Supreme Court Justice Oliver Wendell Holmes articulated the above sentiments more than eighty years ago when he championed that freedom of speech does not protect “free thought for those who agree with us, but freedom for the thought that we hate.” U.S. v. Schwimmer, 279 U.S.644, 49 S. Ct. 448, 73 L. Ed. 889 (1929). In other words, you may or may not like me, or hate what I think and say, but you must respect my freedom to think and say it. The unfortunate verdict shows, apparently, that this basic tenet of American value system, which is enshrined in the U.S. Constitution, is simply lost on the The 8th U.S. Circuit Court of Appeals judges.
It is not that the TCA website and similar ones wish to have restrictions placed on the right of the faculty at the U of M to offer an opinion about the historical events involving the death of many; it is that they want these faculty members to refrain from restraining students’ freedom of speech so the students can find out that the term “many” actually includes the other side’s victims, too.
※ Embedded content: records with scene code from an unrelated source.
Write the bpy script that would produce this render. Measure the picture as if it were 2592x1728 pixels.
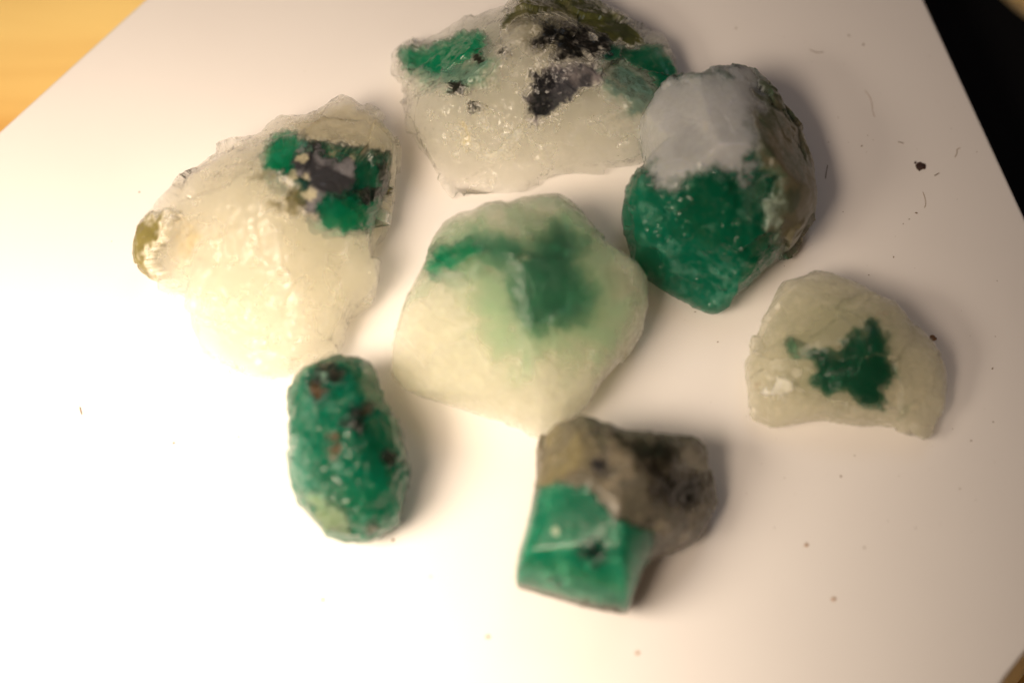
import bpy, math, random
import numpy as np
from mathutils import Vector

MM = 0.001
sc = bpy.context.scene
for o in list(bpy.data.objects):
    bpy.data.objects.remove(o)
C = bpy.context.collection

# ------------------------------------------------------------------ camera
TILT = math.radians(25.0)
DIST = 180.0            # mm from lens to the middle of the plate
FRAME = 64.0            # mm of plate across the frame at its middle
LENS = 36.0 * DIST / FRAME
CAM = np.array([0.0, -DIST * math.sin(TILT), DIST * math.cos(TILT)])
cd = bpy.data.cameras.new('camera'); cam = bpy.data.objects.new('camera', cd); C.objects.link(cam)
cam.location = CAM * MM; cam.rotation_euler = (TILT, 0, 0)
cd.sensor_width = 36; cd.lens = LENS; cd.clip_start = 0.01; cd.clip_end = 20
cd.dof.use_dof = True; cd.dof.focus_distance = 182.0 * MM
cd.dof.aperture_fstop = LENS / 6.2
sc.camera = cam

# ------------------------------------------------------------------ light
w = bpy.data.worlds.new('World'); sc.world = w; w.use_nodes = True
w.node_tree.nodes['Background'].inputs[0].default_value = (1.0, 0.76, 0.56, 1)
w.node_tree.nodes['Background'].inputs[1].default_value = 0.03

def lamp(name, kind, loc, power, col, aim=None, **kw):
    l = bpy.data.lights.new(name, kind); l.energy = power; l.color = col
    for k, v in kw.items(): setattr(l, k, v)
    o = bpy.data.objects.new(name, l); C.objects.link(o)
    o.location = Vector(loc) * MM
    if aim is not None:
        o.rotation_euler = (Vector(aim) * MM - o.location).to_track_quat('-Z', 'Y').to_euler()
    return o
lamp('desk_lamp', 'SPOT', (-60, -46, 62), 1.10, (1.0, 0.835, 0.645), aim=(-39, -35, 0), shadow_soft_size=26 * MM, spot_size=1.36, spot_blend=1.0)
lamp('soft_fill_spot', 'SPOT', (-85, -75, 135), 3.2, (1.0, 0.80, 0.60), aim=(-34, -6, 0), shadow_soft_size=58 * MM, spot_size=0.50, spot_blend=1.0)  # broad fill spot added to lighten the shadows, not a lamp of the room
lamp('window_light', 'AREA', (90, 200, 330), 0.09, (0.74, 0.86, 1.0), aim=(10, 5, 0), shape='RECTANGLE', size=0.12, size_y=0.12)
lamp('room_light', 'AREA', (-40, -120, 420), 0.20, (1.0, 0.64, 0.42), aim=(0, 0, 0), shape='RECTANGLE', size=0.45, size_y=0.45)

sc.view_settings.view_transform = 'Standard'
sc.view_settings.look = 'None'
sc.view_settings.exposure = 0.0
sc.view_settings.gamma = 1.0
sc.view_settings.use_curve_mapping = False
sc.render.engine = 'CYCLES'
sc.cycles.use_denoising = True
sc.cycles.max_bounces = 22
sc.cycles.transmission_bounces = 10
sc.cycles.volume_bounces = 18
sc.cycles.transparent_max_bounces = 24
sc.cycles.sample_clamp_indirect = 6.0

# ------------------------------------------------------------------ layout: photo coordinates <-> plate
FPX = LENS / 36.0 * 2592.0
ct, st = math.cos(TILT), math.sin(TILT)
RIGHT = np.array([1.0, 0, 0]); UP = np.array([0, ct, st]); FWD = np.array([0, st, -ct])

def at(px, py, z=0.0):
    d = FWD + RIGHT * ((px - 1296.0) / FPX) + UP * ((864.0 - py) / FPX)
    k = (z - CAM[2]) / d[2]
    return CAM + d * k

def to_px(p):
    q = p - CAM
    dep = q @ FWD
    return np.stack([1296.0 + FPX * (q @ RIGHT) / dep, 864.0 - FPX * (q @ UP) / dep], -1)

# ------------------------------------------------------------------ numpy noise
def _hash(i, j, k, s):
    i = i.astype(np.uint32); j = j.astype(np.uint32); k = k.astype(np.uint32)
    h = i * np.uint32(374761393) + j * np.uint32(668265263) + k * np.uint32(2147483647) + np.uint32((s * 974711 + 12345) & 0xffffffff)
    h = (h ^ (h >> np.uint32(13))) * np.uint32(1274126177)
    h = (h ^ (h >> np.uint32(16))) * np.uint32(2246822519)
    return (h ^ (h >> np.uint32(15))).astype(np.float64) / 4294967295.0

def vnoise(p, s=0):
    f = np.floor(p).astype(np.int64); t = p - f; t = t * t * t * (t * (t * 6 - 15) + 10)
    out = 0
    for a in (0, 1):
        for b in (0, 1):
            for c in (0, 1):
                wt = (t[:, 0] if a else 1 - t[:, 0]) * (t[:, 1] if b else 1 - t[:, 1]) * (t[:, 2] if c else 1 - t[:, 2])
                out = out + wt * _hash(f[:, 0] + a, f[:, 1] + b, f[:, 2] + c, s)
    return out * 2 - 1

def fbm(p, s=0, n=4):
    v = 0; a = 1.0; tot = 0
    for i in range(n):
        v = v + a * vnoise(p * (2.03 ** i) + 17.3 * i, s + i); tot += a; a *= 0.55
    return v / tot

def facets(p, s=0):
    """broken-crystal relief: every cell of a random partition is a little tilted plane"""
    f = np.floor(p).astype(np.int64)
    best = np.full(len(p), 1e9); val = np.zeros(len(p))
    for a in (-1, 0, 1):
        for b in (-1, 0, 1):
            for c in (-1, 0, 1):
                i, j, k = f[:, 0] + a, f[:, 1] + b, f[:, 2] + c
                q = np.stack([i + _hash(i, j, k, s), j + _hash(i, j, k, s + 1), k + _hash(i, j, k, s + 2)], -1)
                d = p - q; dd = (d * d).sum(1)
                g = np.stack([_hash(i, j, k, s + 3), _hash(i, j, k, s + 4), _hash(i, j, k, s + 5)], -1) * 2 - 1
                v = (g * d).sum(1) * 0.9 + (_hash(i, j, k, s + 6) - 0.5) * 0.15
                m = dd < best
                best = np.where(m, dd, best); val = np.where(m, v, val)
    return val

def sstep(a, b, x):
    t = np.clip((x - a) / (b - a), 0, 1); return t * t * (3 - 2 * t)

def poly_sd(pts, P):
    """signed distance (negative inside) of points to a polygon"""
    P = np.asarray(P, float); Q = np.roll(P, -1, 0)
    d = np.full(len(pts), 1e18); ins = np.zeros(len(pts), bool)
    for a, b in zip(P, Q):
        e = b - a; v = pts - a
        t = np.clip((v @ e) / max(e @ e, 1e-9), 0, 1)
        r = v - t[:, None] * e
        d = np.minimum(d, (r * r).sum(1))
        c = ((a[1] > pts[:, 1]) != (b[1] > pts[:, 1]))
        with np.errstate(divide='ignore', invalid='ignore'):
            x = (b[0] - a[0]) * (pts[:, 1] - a[1]) / (b[1] - a[1] if b[1] != a[1] else 1e-9) + a[0]
        ins ^= c & (pts[:, 0] < x)
    d = np.sqrt(d)
    return np.where(ins, -d, d)

def lin(rgb):
    c = np.asarray(rgb, float) / 255.0
    return np.where(c <= 0.04045, c / 12.92, ((c + 0.055) / 1.055) ** 2.4)

# ------------------------------------------------------------------ materials
def new_mat(name):
    m = bpy.data.materials.new(name); m.use_nodes = True
    nt = m.node_tree; nt.nodes.clear()
    out = nt.nodes.new('ShaderNodeOutputMaterial'); b = nt.nodes.new('ShaderNodeBsdfPrincipled')
    nt.links.new(b.outputs[0], out.inputs[0])
    return m, nt, b

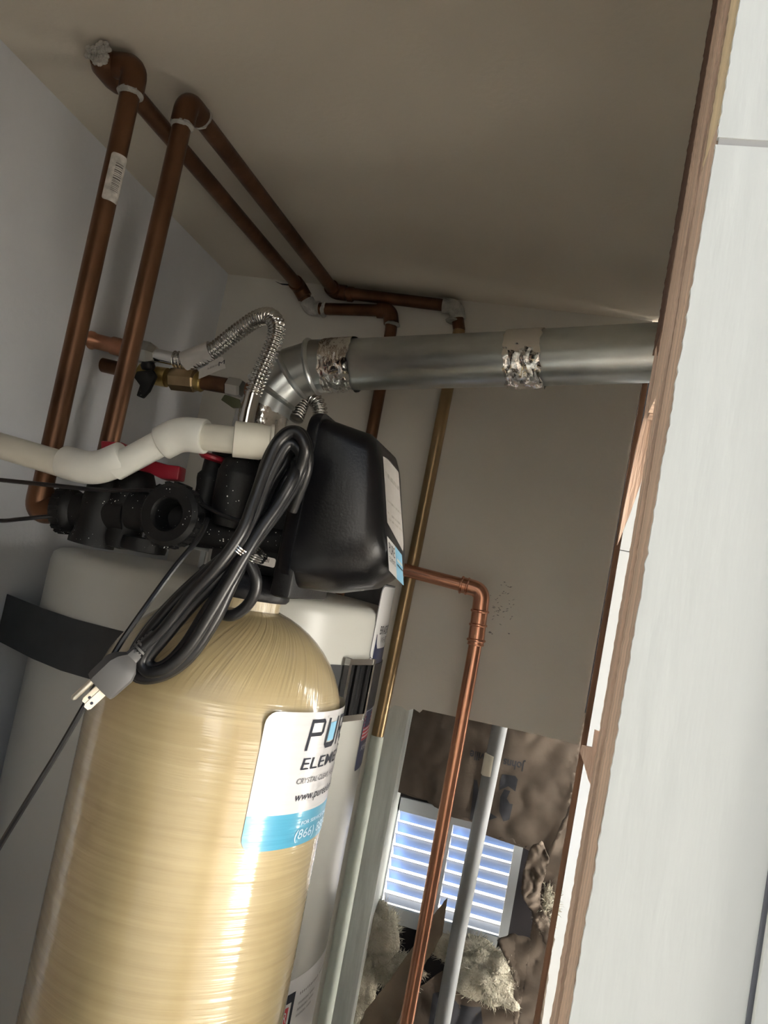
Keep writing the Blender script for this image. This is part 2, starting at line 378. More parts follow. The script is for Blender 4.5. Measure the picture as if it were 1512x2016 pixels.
MB().prism([(p[0], p[2]) for p in pl], lambda a, b, d: (a, .3735+d, b), .002).build('flap', M['sawn'], t)

# ---------------------------------------------------------------- copper water lines at the ceiling
PR = .0111
def elbow_set(parent, pts, m, i, rad=.026, r=.0142, L=.026):
    """a fat fitting that wraps corner i of a pipe run"""
    P = [Vector(p) for p in pts]; a = (P[i-1]-P[i]).normalized(); b = (P[i+1]-P[i]).normalized()
    q = bezel([P[i]+a*L, P[i], P[i]+b*L], rad, 8)
    return MB().tube(q, r, 18).build('elbow', m, parent)
def flux_ring(parent, p, ax, r=.0144, L=.0038):
    p = Vector(p); mb = MB(); n = 20; ax = Vector(ax).normalized()
    pts = [p-ax*L, p-ax*L*.3, p+ax*L*.4, p+ax*L]
    mb.tube(pts, [r*.8, r, r, r*.8], n)
    mb.v = [v + wobble(v, 160, .0016) for v in mb.v]
    return mb.build('flux', M['flux'], parent)
t = thing('copper_pipe', (-.545, .745, 1.45), 'tarnished copper pipe with barcode sticker and chalky elbow, up left wall then along ceiling', 'pipe', None)
A = [(-0.5130, 0.7450, 1.4534), (-.545, .745, 1.447), (-.549, .745, 1.953), (-.585, .7455, 1.955), (-.579, 1.383, 1.953)]
MB().tube(bezel([A[0], A[1], A[2], A[3]], .022), PR, 18).build('riser', M['copper_old'], t)
A2 = [(-.585, .745, 1.955), (-.562, 1.372, 1.953), (-0.5348, 1.3830, 1.9183), (-0.3813, 1.3830, 1.9312), (-0.3722, 1.3830, 1.9000), (-.367, 1.383, 1.30)]
MB().tube(bezel(A2, .016), PR, 18).build('ceiling_run', M['copper_old'], t)
elbow_set(t, A, M['copper_old'], 1); elbow_set(t, A, M['copper_old'], 2, L=.03)
b = MB().lathe([(.0, -.018), (.012, -.016), (.0165, -.006), (.0165, .018), (.0142, .030)], (-.5855, .745, 1.953), (0, 1, 0), 24)
b.build('elbow', M['copper_old'], t)
b = MB(); n = 14
for i in range(60):
    a = random.uniform(0, 2*math.pi); q = math.sqrt(random.random())*.014
    c = Vector((-.5855, .7285, 1.955)) + Vector((math.cos(a)*q, -.001-.003*random.random(), math.sin(a)*q))
    b.lathe([(0, -.003), (.0032, -.0015), (.0036, 0), (.002, .0025), (0, .003)], c, (random.random()-.5, -1, random.random()-.5), 7)
b.build('flux_blob', M['flux'], t)
flux_ring(t, (-.549, .745, 1.922), (0, 0, 1)); 
elbow_set(t, A2, M['copper_old'], 1, rad=.016, L=.022); elbow_set(t, A2, M['flux'], 2, rad=.012, L=.017); elbow_set(t, A2, M['copper_old'], 3, rad=.016, L=.024); flux_ring(t, Vector(A2[4])+Vector((0, 0, .006)), (0, 0, 1), .0145, .003)
flux_ring(t, Vector(A2[2])+Vector((.026, 0, 0)), (1, 0, 0), .0145, .004)
# sticker wrapped round the riser
sx, sy, sR = -.5475, .745, .0115
fn = on_cyl(sx, sy, sR, 5, 1.793)
s_ = decal('sticker', rrect(.0215, .054, .003), [tuple(range(20))], fn, M['old_sticker'], t, .003)
fn2 = on_cyl(sx, sy, sR+.0003, 5, 1.793)
V = []; F = []
z = .012
while z < .044:
    h = random.choice((.0006, .001, .0016)); k = len(V)
    V += [(.007, z), (.0165, z), (.0165, z+h), (.007, z+h)]; F.append((k, k+1, k+2, k+3)); z += h+random.choice((.0008, .0014))
decal('barcode', V, F, fn2, M['faded_ink'], s_, .003)

t = thing('copper_pipe', (-.515, .80, 1.47), 'second tarnished copper riser turning along the ceiling and down the back wall, lower end painted', 'pipe')
B = [(-.515, .80, 1.485), (-.512, .80, 1.951), (-.492, 1.376, 1.953), (-0.2610, 1.3830, 1.9645), (-0.2471, 1.3830, 1.9104), (-.255, 1.383, 1.175)]
B[3] = (B[3][0], 1.383, 1.953)
MB().tube(bezel(B[:5], .018), PR, 18).build('riser', M['copper_old'], t)
MB().tube([B[4], (-.25, 1.383, 1.5), B[5]], PR, 18).build('back_drop', M['brass_pipe'], t)
MB().tube([B[5], (-.2525, 1.383, .70), (-.252, 1.383, .02)], [PR+.0004, PR+.0008, PR+.0008], 18).build('painted_section', M['pipe_paint'], t)
elbow_set(t, B, M['copper_old'], 1, L=.03); elbow_set(t, B, M['copper_old'], 2, rad=.016, L=.022); elbow_set(t, B, M['flux'], 3, rad=.016, L=.024)
flux_ring(t, (-.512, .80, 1.921), (0, 0, 1)); flux_ring(t, (-.51, .832, 1.951), (0, 1, 0), .0142, .003); flux_ring(t, Vector(B[3])+Vector((.0, 0, -.027)), (0, 0, 1), .0142, .003)
ring('coupling', Vector(B[2])+Vector((.03, .004, 0)), (1, 0, 0), .0140, .012, M['copper_old'], t)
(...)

Can one understand a conflict between the US and Russia by censoring Russian archives?
Or between US and China by censoring Chinese archives?
Or abortion conflict by censoring pro-life archives? Or pro-choice archives?
How can one then understand Turkish Armenian conflict by only studying Armenian documents?
HERE IS YOUR LITMUS TEST FOR CENSORSHIP: TAKE A LOOK AT THIS INCREDIBLE PHOTO
Before you rush to get a rope to hang the person who brought it to your attention, due to ill-feelings pumped by incessant Armenian propaganda supported by the U of M genocide scholars, please kindly take a look at this simple, unassuming, frame of photo from an Armenian source, currently located at https://www.ETHOCIDE.com , which refutes the Armenian narrative lock, stock, and barrel.
Taken in 1906, it depicts Armenian military cadets in full uniform, proudly posing their Russian-made MOSIN rifles brandished, at an Armenian Military Academy in Bulgaria. This photo is the tiny needle that bursts the “genocide balloon” forever!
Do these people in the photo look like “poor, starving, unarmed, helpless, innocent Armenian women and children” to you?
This single frame is a “smoking gun” of sorts that completely destroys the house of cards the Armenians built in their genocide claims,
… that Armenians were always loyal, hardworking citizens;
… that they never did anything to betray their country;
… that they never had armies;
… that they had no guns;
… that they were poor, starving, unarmed, helpless souls;
… that everything happened one day on April 24, 1915 one day;
… that there was no provocation or prior history of violance;
…and that the Armenians never posed a threat.
The Armenian myth is blown with a single photo…
Now, do you think you would censor this photo?
Would censoring this photo, like the U of M genocide scholars wish and the 8th U.S. Circuit Court of Appeals judges agree, help freedom of speech or hurt it? Would it help the debate or not? Would such censorship make America a better place?
And now the surprise: Armenians themselves did not believe in censoring this photo, because this photo is taken from an Armenian book: Houshamatyan of the Armenian Revolutionary Federation, Centennial, Album-Atlas, Volume I, Epic Battles, 1890-1914 (The Next Day Color Printing, Inc., Glendale, CA, U.S.A., 2006).
The Turkish archives are replete with such photos, maps, documents, whether the U of M genocide scholars like it or not. This photo, by the way, does not deny Armenian suffering; it just proves Armenian complicity in the tragedy that engulfed the entire geography during WWI where all peoples suffered terribly, not just the Armenians.
How you handle this photo–and thousands like this proving Armenian war crimes, terrorism, hate crimes, revolts, treason, and territorial demands for the first apartheid of 20th Century, all in the Turkish archives and all ignored by the U of M genocide scholars– exposes who you really are:
a fair and decent person driven by facts?
or a member of a lynch-mob driven by ethno-religious hate speech who never heard the other side of the story which was censored by partisan scholars?